Heard about this last month. Very fascinating. Bring on the submersibles with HD cameras and/or Indiana Jones.

The NPR thing I listened to indicated this was a more significant shipwreck find than the Titantic considering the fate of the ships was entirely unknown.
 
It needs to be stated that the British were the best at naming ships. Terror is awesome.

They are still pretty good today as well:

Iron Duke
Puncher
Smiter
Biter
Vengeance
Victorious
Triumph
Dauntless
Dragon


I mean, come on! Iron Duke? That's awesome!
 
I think I saw a show about the men on PBS. They think they all died of scurvy and tin can poisoning if I remember right. Though they survived by using the lifeboats as sleds to move their food and whatnot.
 

NekoFever

Member
I heard about them discovering the ship but didn't realise they'd identified it now. Pretty cool how, after all these searches over the centuries, it was the testimony of natives that turned out to be right.

It needs to be stated that the British were the best at naming ships. Terror is awesome.

They are still pretty good today as well:

Iron Duke
Puncher
Smiter
Biter
Vengeance
Victorious
Triumph
Dauntless
Dragon


I mean, come on! Iron Duke? That's awesome!
The Royal Navy Vanguard-class submarines are called Vanguard, Victorious, Vigilant and Vengeance. I always thought those were badass.
 

iamblades

Member
It needs to be stated that the British were the best at naming ships. Terror is awesome.

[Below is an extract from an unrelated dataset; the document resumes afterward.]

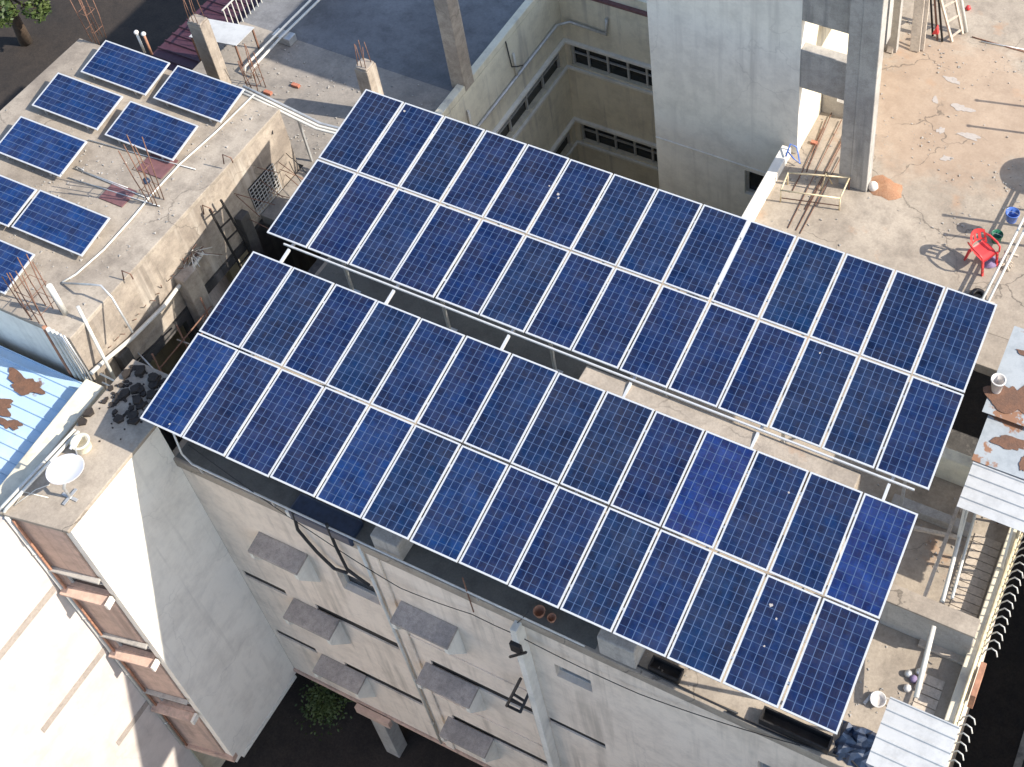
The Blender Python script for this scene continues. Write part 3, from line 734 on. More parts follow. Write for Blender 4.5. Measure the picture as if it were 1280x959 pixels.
# steel ladder frame jutting from the wall
t = thing('wall_ladder', 'short black steel ladder frame jutting from the facade', 'ladder', (7.2, YF-.3, -7))
A1, A2 = PY(651, 848, YF-.10), PY(664, 860, YF-.10); B1, B2 = PY(633, 883, YF-.55), PY(650, 891, YF-.55)
MB().bar(A1, B1, .05).build('stringer', M['blacksteel'], t); MB().bar(A2, B2, .05).build('stringer', M['blacksteel'], t)
for q in (.55, .97): MB().bar(A1.lerp(B1, q), A2.lerp(B2, q), .045).build('rung', M['blacksteel'], t)
MB().bar(A1.lerp(B1, .72), A2.lerp(B2, .72), .045).build('rung', M['blacksteel'], t)
# things on the front edge of the deck
def crate(x, y, w_, d_, h, label, mat='blacksteel', z=ZR):
    t = thing('crate', label, 'crate', (x, y, z))
    MB().box((x, y, z+.002), (x+w_, y+d_, z+.02)).build('base', M[mat], t)
    for a, b in (((x, y), (x+w_, y+.03)), ((x, y+d_-.03), (x+w_, y+d_)), ((x, y+.031), (x+.03, y+d_-.031)), ((x+w_-.03, y+.031), (x+w_, y+d_-.031))):
        MB().box((*a, z+.021), (*b, z+h)).build('side', M[mat], t)
crate(10.4, YF+.06, .62, .24, .16, 'flat black tray on the sunny front ledge')
crate(12.6, YF+.02, 1.3, .26, .22, 'long black trough below the last front panels')
t = thing('broken_pots', 'two broken terracotta pots lying on the shaded front edge', 'pots', (8.2, YF+.1, ZR))
for (x, r_, mt) in ((8.1, .12, 'clay'), (8.36, .09, 'clay')):
    MB().lathe([(r_*.6, 0), (r_, r_*1.4), (r_*.85, r_*1.4), (r_*.5, .02), (0, .02)], (x, YF+.16, ZR+.003), 14).build('pot', M[mt], t)
cable([(9.9, YF+.05, ZR+.10), (11.0, YF+.02, ZR+.05), (12.2, YF+.02, ZR+.03)], .02, 'grey cable lying along the sunny front ledge')
cable([(12.0, YF-.03, ZR+.03), (13.4, YF-.02, ZR+.06), (14.3, YF+.1, ZR+.05), (14.6, YF-.02, ZR+.03)], .02, 'dark cable trailing along the ledge to the corner')

# ---------------------------------------------------------------- unfinished columns with rebar
def rebar_bars(mb, c, w_, h, n=4, lean=(0, 0), r=.010, jitter=.06):
    for k in range(n):
        sx, sy = ((-1,-1), (1,-1), (1,1), (-1,1), (0,-1), (0,1))[k % 6]
        p = Vector(c) + Vector((sx*w_/2, sy*w_/2, 0))
        q = p + Vector((lean[0] + random.uniform(-jitter, jitter), lean[1] + random.uniform(-jitter, jitter), h*random.uniform(.85, 1.1)))
        mb.tube([p, p.lerp(q, .5) + Vector((random.uniform(-.02, .02), random.uniform(-.02, .02), 0)), q], r, 5)
    return mb
def column(u, v, ztop, w_, label, bars=.7, zb=ZR, d_=None):
    p = PZ(u, v, ztop); d_ = d_ or w_
    t = thing('concrete_column', label, 'column', (p.x, p.y, zb), 'unfinished columns on the rear roofs')
    MB().box((p.x-w_/2, p.y-d_/2, zb+.002), (p.x+w_/2, p.y+d_/2, ztop)).build('shaft', M['sidewall'], t, .02)
    if bars:
        MB().prism([(p.x + (w_*.46+random.uniform(-.03, .03))*sx, p.y + d_*.46*sy) for sx, sy in ((-1,-1), (1,-1), (1.05,0), (1,1), (-1,1), (-1.05,0))], 'z', ztop+.001, ztop+.06).build('rough_head', M['sidewall'], t, .02)
        rebar_bars(MB(), (p.x, p.y, ztop+.05), w_*.6, bars, 5).build('rebar', M['ruststeel'], t)
    return t
column(247, 26, -.55, .42, 'concrete column with rusty rods rising beside the white sheet', .9, d_=.32)
column(456, 82, -1.25, .38, 'short column with rods just behind the rear array corner', .7, d_=.38)
column(551, -30, .6, .42, 'bare concrete post standing alone on the shaded rear roof', 0)
def rebar_bundle(u, v, z, h, w_, label, n=6, lean=(0, 0), tie=True):
    p = PZ(u, v, z)
    t = thing('rebar_bundle', label, 'rebar', tuple(p), 'rebar sticking out of the left building')
    rebar_bars(MB(), p + Vector((0, 0, .003)), w_, h, n, lean, .012, .12).build('rods', M['ruststeel'], t)
    for k in (.25, .6):
        s_ = MB(); c = p + Vector((lean[0]*k, lean[1]*k, h*k)); e = w_/2+.02
        s_.tube([c+Vector((-e,-e,0)), c+Vector((e,-e,0)), c+Vector((e,e,0)), c+Vector((-e,e,0)), c+Vector((-e,-e,0))], .009, 5)
        s_.build('stirrup', M['ruststeel'], t)
    if tie: MB().lathe([(.05, 0), (.09, .04), (.07, .1), (0, .12)], p + Vector((lean[0]*.35-.04, lean[1]*.35, h*.32)), 9).build('tied_rag', M['tarp'], t)
rebar_bundle(196, 252, ZL, 1.9, .22, 'rusty rebar bundle tied with rag in the middle of the roof')
rebar_bundle(124, 50, ZL, 1.6, .24, 'rusty rods rising at the back left corner of the roof', tie=False)
rebar_bundle(58, 395, ZL, 1.5, .40, 'fan of rusty rods at the front corner of the roof', 8, (-.1, .1), tie=False)
rebar_bundle(322, 112, ZR, 1.3, .30, 'rusty rods beside the pipes behind the left building', 6, tie=False)
# leftover rods lying tangled
t = thing('lying_rods', 'thin rods lying across the left roof towards the rebar', 'rods', tuple(PZ(120, 225, ZL)))
for (a, b) in (((92, 210), (185, 248)), ((85, 222), (200, 258)), ((100, 213), (160, 235)), ((110, 175), (245, 212)), ((95, 208), (105, 213))):
    MB().tube([PZ(*a, ZL+.03), PZ(*b, ZL+.03)], .013, 5).build('rod', M['galv'], t)
# conduit along the edge
cp = [(318, 118), (270, 165), (225, 205), (190, 243), (165, 273), (130, 312), (95, 343), (78, 353)]
single(MB().tube([PZ(u, v, ZL+.03) for u, v in cp], .022, 8), 'conduit', 'whitepipe', 'long white conduit curving along the left roof edge', 'pipe')
t = thing('bent_pipe', 'brown and grey bent pipe from white post to roof edge', 'pipe', tuple(PZ(78, 395, ZL)))
MB().tube([PZ(78, 354, ZL+.03), PZ(115, 356, ZL+.45), PZ(126, 357, ZL+.45), PZ(140, 372, ZL+.25), PZ(166, 416, ZL-.35)], .022, 8).build('pipe', M['galv'], t)
single(MB().tube([PZ(82, 392, ZL), PZ(82, 392, ZL)+Vector((0, 0, .95))], .06, 12), 'vent_pipe', 'whitepipe', 'thick white vent pipe standing at the left roof corner', 'pipe')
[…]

They are still pretty good today as well:

Iron Duke
Puncher
Smiter
Biter
Vengeance
Victorious
Triumph
Dauntless
Dragon


I mean, come on! Iron Duke? That's awesome!

The US navy has cool names for the small ships like Avenger and Devastator, but all the big stuff gets named after politicians and states these days.

We got the most famous ship name ever though, the goddamn USS Enterprise.
 

Sesha

Member
With that name no wonder it sank. They might as well named it HMS Hades or HMS Styx. But cool that they found it. I love hearing about long-lost objects getting discovered.
 
Not sure if it's been talked about but they also found traces of cannbalism on the remains
Some more details on the expedition and cannibalism from here:
http://www.washingtonpost.com/news/...rted-to-cannibalism-found-in-canadian-arctic/
Led by Sir John Franklin, the expedition set out from England to seek the elusive Northwest Passage from the Atlantic Ocean to the Pacific Ocean through the Arctic. The Erebus — which shares a name with a part of Hades in Greek mythology — and another unfortunately-named ship, the HMS Terror, made it to Baffin Bay near Greenland. In 1846, they got stranded in ice near King William Island, about 1,200 miles northwest of Toronto.

They stayed there for two years, dying slowly. In 1848, the crew, reduced from 129 to 105, deserted the ship, according to a note later found in a mound of stones. Franklin, the note said, was already dead.

Once off the ship, the men likely died faster. Inuit reports from the 19th century said the men “fell down and died as they walked along.” They may have succumbed to scurvy. They may have succumbed to lead poisoning inflicted by canned food.

According to one 1869 account, “one man’s body when found by the Innuits [sic] flesh all on and not mutilated except the hands sawed off at the wrists — the rest a great many had their flesh cut off as if some one or other had cut it off to eat.”

This isn’t just Inuit legend reported secondhand when Ulysses S. Grant was president. In 1997, researchers evaluated cannibalism claims in “The Final Days of the Franklin Expedition: New Skeletal Evidence.”

“Evidence for decapitation is suggestive, but not conclusive,” the paper said. And: “The location of the cut marks is also consistent with defleshing.”

The conclusion: “The presence of cut marks on approximately one-quarter of the remains supports 19th-century Inuit accounts of cannibalism on the expedition.”